- [WORK TO DO]: Leave the pictures out and quote every line from the start of the listing to the line with "COL = S.collection", inclusive.

-*-*-

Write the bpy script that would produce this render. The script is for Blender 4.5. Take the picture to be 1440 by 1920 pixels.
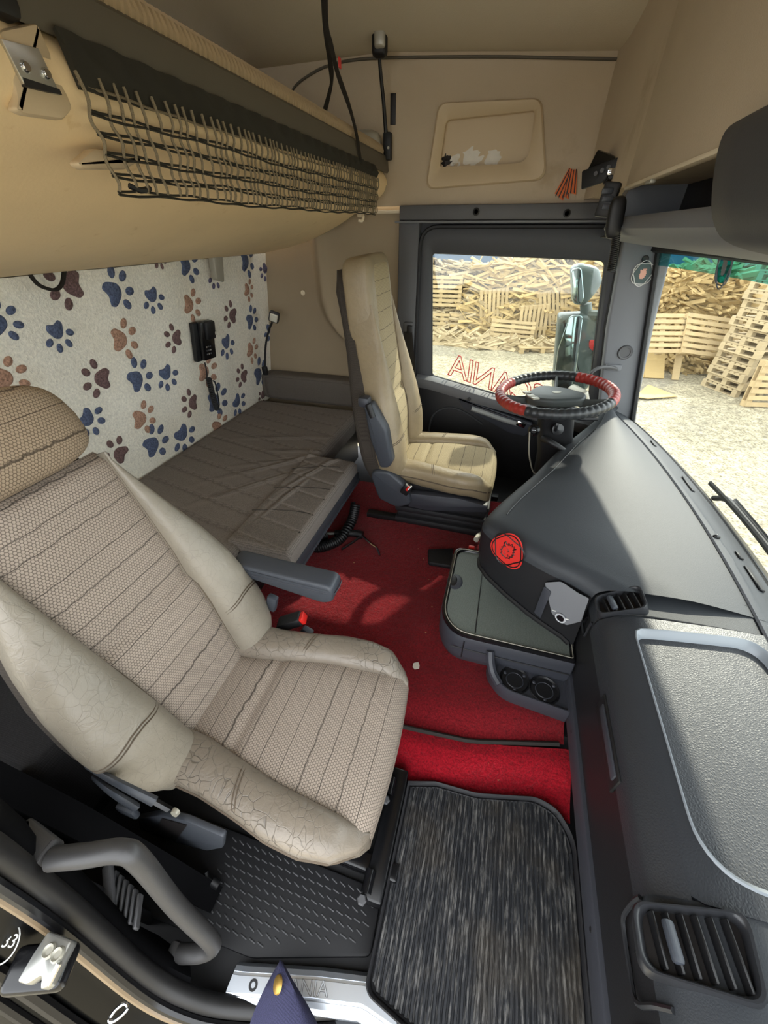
import bpy, bmesh, math, random
import numpy as np
from mathutils import Vector, Matrix
random.seed(7); np.random.seed(7)
S = bpy.context.scene
for o in list(bpy.data.objects): bpy.data.objects.remove(o)
COL = S.collection

# ------------------------------------------------------------------ camera
# X = towards the front of the truck, Y = across the cab to the driver's door, Z = up; carpet level z = 0
FPX = 720.0
CAM = Vector((0, 0, 1.15))
DX = Vector((0.96021924, 0.16554261, -0.22488808))   # world axes seen in camera (right, down, forward)
DY = Vector((0.27924721, -0.5692347, 0.77329997))
DZ = Vector((0.0, -0.80533688, -0.59281743))
cd = bpy.data.cameras.new('camera'); co = bpy.data.objects.new('camera', cd); COL.objects.link(co)
cd.sensor_fit = 'HORIZONTAL'; cd.sensor_width = 36.0; cd.lens = 36.0 * FPX / 1440.0
cd.clip_start = 0.01; cd.clip_end = 300
R3 = Matrix(((DX[0], -DX[1], -DX[2]), (DY[0], -DY[1], -DY[2]), (DZ[0], -DZ[1], -DZ[2])))
co.matrix_world = Matrix.Translation(CAM) @ R3.to_4x4()
S.camera = co

# ------------------------------------------------------------------ sky, sun, exposure
W = bpy.data.worlds.new('sky'); S.world = W; W.use_nodes = True
wn = W.node_tree.nodes; wl = W.node_tree.links; wn.clear()
wo = wn.new('ShaderNodeOutputWorld'); bg = wn.new('ShaderNodeBackground')
bg.inputs[0].default_value = (0.93, 0.965, 1.0, 1); bg.inputs[1].default_value = 3.2
wl.new(bg.outputs[0], wo.inputs[0])
sd = bpy.data.lights.new('sun', 'SUN'); so = bpy.data.objects.new('sun', sd); COL.objects.link(so)
sd.energy = 3.8; sd.angle = math.radians(1.0); sd.color = (1.0, 0.93, 0.80)
so.rotation_euler = Vector((0.61, 1.26, 1.0)).to_track_quat('Z', 'Y').to_euler()
so.location = (6, 8, 8)
S.view_settings.view_transform = 'Standard'; S.view_settings.look = 'None'
S.view_settings.gamma = 1.0; S.view_settings.exposure = 0.5
S.view_settings.use_curve_mapping = False

# ------------------------------------------------------------------ rays through the photograph (true planes)
def ray(px, py):
    r = Vector((px - 720, py - 960, FPX)); return Vector((r.dot(DX), r.dot(DY), r.dot(DZ)))
def onX(px, py, v): d = ray(px, py); return CAM + d * ((v - CAM[0]) / d[0])
def onY(px, py, v): d = ray(px, py); return CAM + d * ((v - CAM[1]) / d[1])
def onZ(px, py, v): d = ray(px, py); return CAM + d * ((v - CAM[2]) / d[2])
def onP(px, py, p0, n): d = ray(px, py); return CAM + d * ((Vector(p0) - CAM).dot(n) / d.dot(n))

# ------------------------------------------------------------------ materials
def lin(c):
    return tuple((x / 255 / 12.92) if x / 255 <= 0.04045 else ((x / 255 + 0.055) / 1.055) ** 2.4 for x in c) + (1,)
class NT:
    def __init__(s, name):
        s.m = bpy.data.materials.new(name); s.m.use_nodes = True; s.t = s.m.node_tree
        s.n = s.t.nodes; s.l = s.t.links
        s.b = s.n['Principled BSDF']; s.out = s.n['Material Output']
    def new(s, typ, **kw):
        n = s.n.new(typ)
        for k, v in kw.items(): setattr(n, k, v)
        return n
    def math(s, op, a, b=None, c=None):
        n = s.n.new('ShaderNodeMath'); n.operation = op
        for i, v in enumerate((a, b, c)):
            if v is None: continue
            if isinstance(v, (int, float)): n.inputs[i].default_value = v
            else: s.l.new(v, n.inputs[i])
        return n.outputs[0]
    def vmath(s, op, a, b=None):
        n = s.n.new('ShaderNodeVectorMath'); n.operation = op
        for i, v in enumerate((a, b)):
            if v is None: continue
            if isinstance(v, (tuple, list)): n.inputs[i].default_value = v
            else: s.l.new(v, n.inputs[i])
        return n
    def mix(s, fac, a, b):
        n = s.n.new('ShaderNodeMix'); n.data_type = 'RGBA'
        if isinstance(fac, (int, float)): n.inputs[0].default_value = fac
        else: s.l.new(fac, n.inputs[0])
        for k, v in ((6, a), (7, b)):
            if isinstance(v, tuple): n.inputs[k].default_value = v
            else: s.l.new(v, n.inputs[k])
        return n.outputs[2]
    def coord(s, kind='Object', scale=None):
        tc = s.n.new('ShaderNodeTexCoord'); o = tc.outputs[kind]
        if scale:
            mp = s.n.new('ShaderNodeMapping'); mp.inputs['Scale'].default_value = scale; s.l.new(o, mp.inputs[0]); o = mp.outputs[0]
        return o
    def noise(s, co, scale, detail=3, rough=0.55, dist=0.0):
        n = s.n.new('ShaderNodeTexNoise'); n.inputs['Scale'].default_value = scale; n.inputs['Detail'].default_value = detail
        n.inputs['Roughness'].default_value = rough; n.inputs['Distortion'].default_value = dist
        if co is not None: s.l.new(co, n.inputs['Vector'])
        return n.outputs['Fac']
    def voro(s, co, scale, feature='F1', rnd=1.0):
        n = s.n.new('ShaderNodeTexVoronoi'); n.feature = feature; n.inputs['Scale'].default_value = scale
        n.inputs['Randomness'].default_value = rnd
        s.l.new(co, n.inputs['Vector']); return n.outputs['Distance']
    def ramp(s, fac, p0, p1):
        n = s.n.new('ShaderNodeMapRange'); n.inputs[1].default_value = p0; n.inputs[2].default_value = p1
        s.l.new(fac, n.inputs[0]); return n.outputs[0]
    def bump(s, h, strength=0.5, dist=0.002, prev=None):
        n = s.n.new('ShaderNodeBump'); n.inputs['Strength'].default_value = strength; n.inputs['Distance'].default_value = dist
        s.l.new(h, n.inputs['Height'])
        if prev is not None: s.l.new(prev, n.inputs['Normal'])
        return n.outputs[0]
    def col(s, c):
        if isinstance(c, tuple): s.b.inputs['Base Color'].default_value = c
        else: s.l.new(c, s.b.inputs['Base Color'])
    def nrm(s, v): s.l.new(v, s.b.inputs['Normal'])
def M(name, rgb, rough=0.6, metal=0.0, var=0.12, vs=6.0, bump=None, spec=0.5, dirt=None, coat=0):
    """plain procedural surface: base colour with soft noise variation and a fine relief"""
    t = NT(name); co = t.coord()
    a = lin(rgb); d = tuple(x * (1 - var) for x in a[:3]) + (1,); e = tuple(min(1, x * (1 + var)) for x in a[:3]) + (1,)
    c = t.mix(t.noise(co, vs, 4), d, e)
    if dirt:
        c = t.mix(t.ramp(t.noise(co, dirt[1], 6, 0.65), dirt[2], dirt[2] + 0.12), c, lin(dirt[0]))
    t.col(c)
    t.b.inputs['Roughness'].default_value = rough; t.b.inputs['Metallic'].default_value = metal
    t.b.inputs['Specular IOR Level'].default_value = spec
    t.b.inputs['Coat Weight'].default_value = coat
    if bump:
        kind, sc, st, di = bump
        h = t.noise(co, sc, 3) if kind == 'n' else t.voro(co, sc, 'DISTANCE_TO_EDGE' if kind == 'e' else 'F1')
        t.nrm(t.bump(h, st, di))
    return t.m
def hexfabric(name, base, line, k=62.0, stripe=True, sp=0.05):
    t = NT(name); uv = t.coord('UV')
    p = t.vmath('MULTIPLY', uv, (k, k, 0)).outputs[0]
    s = (1.0, 1.7320508, 1.0); h = (0.5, 0.8660254, 0.5)
    a = t.vmath('SUBTRACT', t.vmath('FLOORED_MODULO' if False else 'MODULO', t.vmath('ADD', p, (200 * 1.0, 200 * 1.7320508, 0)).outputs[0], s).outputs[0], h).outputs[0]
    b = t.vmath('SUBTRACT', t.vmath('MODULO', t.vmath('ADD', p, (200.5, 200.5 * 1.7320508, 0)).outputs[0], s).outputs[0], h).outputs[0]
    def flat(v): return t.vmath('MULTIPLY', v, (1, 1, 0)).outputs[0]
    a = flat(a); b = flat(b)
    la = t.vmath('LENGTH', a).outputs['Value']; lb = t.vmath('LENGTH', b).outputs['Value']
    sel = t.math('LESS_THAN', la, lb)
    mx = t.new('ShaderNodeMix', data_type='VECTOR'); t.l.new(sel, mx.inputs[0]); t.l.new(b, mx.inputs[4]); t.l.new(a, mx.inputs[5])
    sx = t.new('ShaderNodeSeparateXYZ'); t.l.new(t.vmath('ABSOLUTE', mx.outputs[1]).outputs[0], sx.inputs[0])
    d = t.math('MAXIMUM', t.math('ADD', t.math('MULTIPLY', sx.outputs[0], 0.5), t.math('MULTIPLY', sx.outputs[1], 0.8660254)), sx.outputs[0])
    edge = t.ramp(d, 0.36, 0.48)
    nz = t.noise(t.coord('UV'), 7, 4)
    b0 = lin(base); c = t.mix(nz, tuple(x * 0.86 for x in b0[:3]) + (1,), tuple(min(1, x * 1.1) for x in b0[:3]) + (1,))
    c = t.mix(t.math('MULTIPLY', edge, 0.85), c, lin(line))
    if stripe:
        su = t.new('ShaderNodeSeparateXYZ'); t.l.new(uv, su.inputs[0])
        wob = t.math('MULTIPLY', t.noise(t.coord('UV', (45, 3, 1)), 1.0, 2), 0.010)
        big = t.math('MULTIPLY', t.noise(t.coord('UV', (0.0, 17, 1)), 1.0, 1), 0.05)
        v = t.math('ADD', t.math('ADD', t.math('ADD', su.outputs[1], wob), big), 5.0)
        fr = t.math('ABSOLUTE', t.math('SUBTRACT', t.math('MODULO', v, sp), sp / 2))
        st = t.math('SUBTRACT', 1.0, t.ramp(fr, 0.0006, 0.0017))
        c = t.mix(t.math('MULTIPLY', st, 0.85), c, tuple(x * 0.55 for x in lin(line)[:3]) + (1,))
    t.col(c); t.b.inputs['Roughness'].default_value = 0.85
    t.nrm(t.bump(t.math('SUBTRACT', 1.0, edge), 0.55, 0.0015))
    return t.m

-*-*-

- [COMPLETE ANSWER]:
Write the bpy script that would produce this render. The script is for Blender 4.5. Take the picture to be 1440 by 1920 pixels.
import bpy, bmesh, math, random
import numpy as np
from mathutils import Vector, Matrix
random.seed(7); np.random.seed(7)
S = bpy.context.scene
for o in list(bpy.data.objects): bpy.data.objects.remove(o)
COL = S.collection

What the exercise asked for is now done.